As the choreographer, I knew in advance that my work would be edited sharply, chopped up, timing changed, background altered, not necessarily shown with the music I had worked with.  As a result, I responded with movement that seemed to represent emotion -- hope, surprise, despair, waiting, tension, etc. including an effort to portray a relationship between the two dancers. Michael then worked with the material I provided, putting it to the music which was already set.  It was a real collaboration in one sense, since I did have a say in what Michael was doing, but the music was a given and my work did not relate to that in any linear way except in mood.
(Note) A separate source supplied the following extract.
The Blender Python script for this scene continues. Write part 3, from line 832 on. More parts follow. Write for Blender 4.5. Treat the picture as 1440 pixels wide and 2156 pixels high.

Michael created a video component for the first movement in which two female dancers and the Panjandrum are both presented onscreen (click here to view the video). For the second movement, Michael had a still image of the Panjandrum visible while the same two dancers now appeared onstage; they slowly worked their way from one side of the stage to the other. Jan focused on repetitive movements for the dancers; their movements ultimately climaxed in one dancer subjugates the other by pushing her down to the ground. I found Michael's and Jan's additions to be quite captivating, with each collaborator’s own interpretation of Icarus adding another layer of meaning to the original story. 

Screen shot from Michael Frierson's video for movement I. Icarus Ascending.
Click here to view the video.
As a composer, seeing one of my works reinterpreted through other artists' eyes is always an amazing and fulfilling experience. I look forward to seeing what new meanings future ensembles and collaborators add to the story of Icarus as more groups take up the piece!